Rep. Ray LaHood, R-Illinois, a member of the intelligence panel, described Bereuter as "very bitter" for having been passed over in recent years to head the intelligence and international relations committees. He suggested Bereuter's comments were a parting shot to House GOP leaders and President Bush.


Bereuter (former Vice-Chairman on the Select Committee on Intelligence) wrote (August 19, 2004):
Knowing now what I know about the reliance on the tenuous or insufficiently corroborated intelligence used to conclude that Saddam maintained a substantial WMD arsenal, I believe that launching the preemptive military action was not justified. However, the inability of the administration to clearly establish a link between al-Qaeda and Saddam, despite the intimations of various administration leaders like Vice President Dick Cheney, is no surprise to me.
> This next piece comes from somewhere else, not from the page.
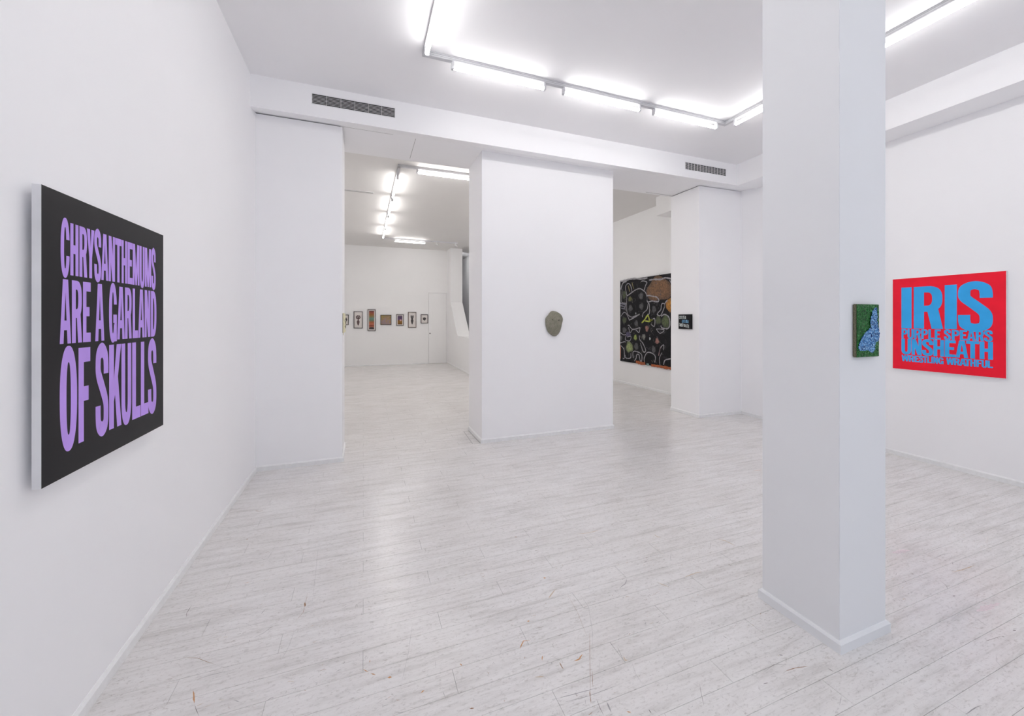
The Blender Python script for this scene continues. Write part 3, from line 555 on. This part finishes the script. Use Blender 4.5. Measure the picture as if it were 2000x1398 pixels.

In my floor statement of Oct. 8, 2002, during the debate on the "military use of force" resolution, I said, "The administration cannot yet present incontrovertible evidence of a link between al-Qaeda and Saddam."

Skewing of Intelligence to Justify the War?

Of course, one of the major controversies yet remaining is whether key individuals in the administration skewed the intelligence made available to them to justify military action against Saddam's Iraq or, whether coerced, intimidated, or sympathetic American intelligence analysts and managers gave them the findings they seemed to want in order to justify military action. The Senate Select Intelligence Committee reports finding no evidence of such pressure and I do not believe that individual members of the House Committee have such evidence. Left unresolved for now is whether intelligence was intentionally misconstrued to justify military action. That would be difficult to determine definitively without "a smoking gun."